Information given -
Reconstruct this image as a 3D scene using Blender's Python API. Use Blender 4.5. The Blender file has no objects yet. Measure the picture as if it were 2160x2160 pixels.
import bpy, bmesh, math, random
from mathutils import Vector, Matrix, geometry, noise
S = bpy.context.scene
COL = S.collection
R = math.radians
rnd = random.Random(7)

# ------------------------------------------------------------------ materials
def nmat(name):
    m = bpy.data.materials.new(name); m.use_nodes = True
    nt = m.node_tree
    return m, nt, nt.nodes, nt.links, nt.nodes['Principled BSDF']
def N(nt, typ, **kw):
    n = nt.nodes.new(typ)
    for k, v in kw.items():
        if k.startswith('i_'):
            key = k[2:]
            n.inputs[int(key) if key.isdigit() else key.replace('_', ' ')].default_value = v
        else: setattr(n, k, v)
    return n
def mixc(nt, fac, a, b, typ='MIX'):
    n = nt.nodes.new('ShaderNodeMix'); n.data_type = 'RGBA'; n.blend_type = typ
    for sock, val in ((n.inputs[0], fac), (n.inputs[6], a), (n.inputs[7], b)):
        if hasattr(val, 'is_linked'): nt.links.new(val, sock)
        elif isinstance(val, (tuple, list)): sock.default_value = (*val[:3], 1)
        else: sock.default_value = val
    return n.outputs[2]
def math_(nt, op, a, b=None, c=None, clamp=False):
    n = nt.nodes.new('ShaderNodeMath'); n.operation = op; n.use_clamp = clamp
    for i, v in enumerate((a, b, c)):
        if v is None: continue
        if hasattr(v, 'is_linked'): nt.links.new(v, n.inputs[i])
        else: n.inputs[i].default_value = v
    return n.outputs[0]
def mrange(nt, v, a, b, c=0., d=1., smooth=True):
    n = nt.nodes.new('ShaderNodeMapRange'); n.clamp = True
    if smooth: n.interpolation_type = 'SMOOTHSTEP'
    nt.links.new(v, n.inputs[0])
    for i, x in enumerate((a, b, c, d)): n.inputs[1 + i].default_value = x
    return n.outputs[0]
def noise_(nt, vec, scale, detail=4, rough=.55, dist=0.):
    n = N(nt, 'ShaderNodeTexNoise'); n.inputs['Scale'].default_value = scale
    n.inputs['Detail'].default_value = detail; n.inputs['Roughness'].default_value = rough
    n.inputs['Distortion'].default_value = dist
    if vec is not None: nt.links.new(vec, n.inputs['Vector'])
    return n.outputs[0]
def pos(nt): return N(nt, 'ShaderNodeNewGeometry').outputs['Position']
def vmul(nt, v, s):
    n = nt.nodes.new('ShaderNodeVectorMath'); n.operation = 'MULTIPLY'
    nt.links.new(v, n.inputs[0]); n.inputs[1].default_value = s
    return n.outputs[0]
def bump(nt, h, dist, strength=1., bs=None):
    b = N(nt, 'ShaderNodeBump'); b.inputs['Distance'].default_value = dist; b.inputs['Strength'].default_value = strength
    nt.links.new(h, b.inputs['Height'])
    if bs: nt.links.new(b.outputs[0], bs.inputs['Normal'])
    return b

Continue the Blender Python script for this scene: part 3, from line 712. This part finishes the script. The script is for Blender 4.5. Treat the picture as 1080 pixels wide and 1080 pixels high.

Task objective -
Report the count of lines in the entries that contain the string "this", and nothing besides it.

Correct output -
2